* **EXERCISE REQUIREMENTS**: Return the listing below in full, with every line exactly as it is.
#####
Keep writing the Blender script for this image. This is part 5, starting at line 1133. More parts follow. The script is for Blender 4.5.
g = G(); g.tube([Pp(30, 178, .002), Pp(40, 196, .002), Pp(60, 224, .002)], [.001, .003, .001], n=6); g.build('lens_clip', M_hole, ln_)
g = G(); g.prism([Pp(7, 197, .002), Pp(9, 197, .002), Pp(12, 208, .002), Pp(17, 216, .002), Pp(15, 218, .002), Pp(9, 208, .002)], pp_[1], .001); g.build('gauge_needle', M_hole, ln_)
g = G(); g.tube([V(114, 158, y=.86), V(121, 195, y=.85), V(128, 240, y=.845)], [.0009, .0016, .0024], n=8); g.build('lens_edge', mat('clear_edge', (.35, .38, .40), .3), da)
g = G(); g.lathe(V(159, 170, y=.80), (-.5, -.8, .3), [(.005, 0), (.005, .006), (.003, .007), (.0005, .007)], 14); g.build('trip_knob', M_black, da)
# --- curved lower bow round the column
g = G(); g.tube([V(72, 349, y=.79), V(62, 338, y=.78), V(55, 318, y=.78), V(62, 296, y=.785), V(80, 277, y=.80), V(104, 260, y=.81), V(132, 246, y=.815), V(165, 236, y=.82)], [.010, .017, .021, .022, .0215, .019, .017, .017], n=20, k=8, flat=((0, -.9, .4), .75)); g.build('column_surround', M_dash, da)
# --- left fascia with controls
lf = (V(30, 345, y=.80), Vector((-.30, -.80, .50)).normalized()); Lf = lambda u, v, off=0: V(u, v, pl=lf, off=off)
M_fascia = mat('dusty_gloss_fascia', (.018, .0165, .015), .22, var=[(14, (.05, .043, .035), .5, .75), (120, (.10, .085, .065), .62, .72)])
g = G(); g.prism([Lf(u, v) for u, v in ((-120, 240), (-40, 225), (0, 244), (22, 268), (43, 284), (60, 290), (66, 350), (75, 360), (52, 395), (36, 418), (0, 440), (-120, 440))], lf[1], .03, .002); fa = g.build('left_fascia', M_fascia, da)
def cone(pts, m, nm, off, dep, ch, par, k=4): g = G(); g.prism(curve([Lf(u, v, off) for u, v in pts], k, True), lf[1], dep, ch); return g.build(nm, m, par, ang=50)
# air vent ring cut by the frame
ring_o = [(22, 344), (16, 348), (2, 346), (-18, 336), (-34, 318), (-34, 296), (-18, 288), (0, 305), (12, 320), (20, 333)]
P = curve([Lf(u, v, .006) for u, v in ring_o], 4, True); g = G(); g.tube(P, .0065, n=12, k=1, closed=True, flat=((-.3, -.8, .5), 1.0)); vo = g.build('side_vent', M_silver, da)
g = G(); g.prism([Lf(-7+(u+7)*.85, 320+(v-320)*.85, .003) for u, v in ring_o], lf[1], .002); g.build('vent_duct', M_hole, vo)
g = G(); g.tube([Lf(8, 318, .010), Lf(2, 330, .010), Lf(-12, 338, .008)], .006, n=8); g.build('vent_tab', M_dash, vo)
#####
* **SOLUTION FOR THIS PROBLEM**:
Keep writing the Blender script for this image. This is part 5, starting at line 1133. More parts follow. The script is for Blender 4.5.
g = G(); g.tube([Pp(30, 178, .002), Pp(40, 196, .002), Pp(60, 224, .002)], [.001, .003, .001], n=6); g.build('lens_clip', M_hole, ln_)
g = G(); g.prism([Pp(7, 197, .002), Pp(9, 197, .002), Pp(12, 208, .002), Pp(17, 216, .002), Pp(15, 218, .002), Pp(9, 208, .002)], pp_[1], .001); g.build('gauge_needle', M_hole, ln_)
g = G(); g.tube([V(114, 158, y=.86), V(121, 195, y=.85), V(128, 240, y=.845)], [.0009, .0016, .0024], n=8); g.build('lens_edge', mat('clear_edge', (.35, .38, .40), .3), da)
g = G(); g.lathe(V(159, 170, y=.80), (-.5, -.8, .3), [(.005, 0), (.005, .006), (.003, .007), (.0005, .007)], 14); g.build('trip_knob', M_black, da)
# --- curved lower bow round the column
g = G(); g.tube([V(72, 349, y=.79), V(62, 338, y=.78), V(55, 318, y=.78), V(62, 296, y=.785), V(80, 277, y=.80), V(104, 260, y=.81), V(132, 246, y=.815), V(165, 236, y=.82)], [.010, .017, .021, .022, .0215, .019, .017, .017], n=20, k=8, flat=((0, -.9, .4), .75)); g.build('column_surround', M_dash, da)
# --- left fascia with controls
lf = (V(30, 345, y=.80), Vector((-.30, -.80, .50)).normalized()); Lf = lambda u, v, off=0: V(u, v, pl=lf, off=off)
M_fascia = mat('dusty_gloss_fascia', (.018, .0165, .015), .22, var=[(14, (.05, .043, .035), .5, .75), (120, (.10, .085, .065), .62, .72)])
g = G(); g.prism([Lf(u, v) for u, v in ((-120, 240), (-40, 225), (0, 244), (22, 268), (43, 284), (60, 290), (66, 350), (75, 360), (52, 395), (36, 418), (0, 440), (-120, 440))], lf[1], .03, .002); fa = g.build('left_fascia', M_fascia, da)
def cone(pts, m, nm, off, dep, ch, par, k=4): g = G(); g.prism(curve([Lf(u, v, off) for u, v in pts], k, True), lf[1], dep, ch); return g.build(nm, m, par, ang=50)
# air vent ring cut by the frame
ring_o = [(22, 344), (16, 348), (2, 346), (-18, 336), (-34, 318), (-34, 296), (-18, 288), (0, 305), (12, 320), (20, 333)]
P = curve([Lf(u, v, .006) for u, v in ring_o], 4, True); g = G(); g.tube(P, .0065, n=12, k=1, closed=True, flat=((-.3, -.8, .5), 1.0)); vo = g.build('side_vent', M_silver, da)
g = G(); g.prism([Lf(-7+(u+7)*.85, 320+(v-320)*.85, .003) for u, v in ring_o], lf[1], .002); g.build('vent_duct', M_hole, vo)
g = G(); g.tube([Lf(8, 318, .010), Lf(2, 330, .010), Lf(-12, 338, .008)], .006, n=8); g.build('vent_tab', M_dash, vo)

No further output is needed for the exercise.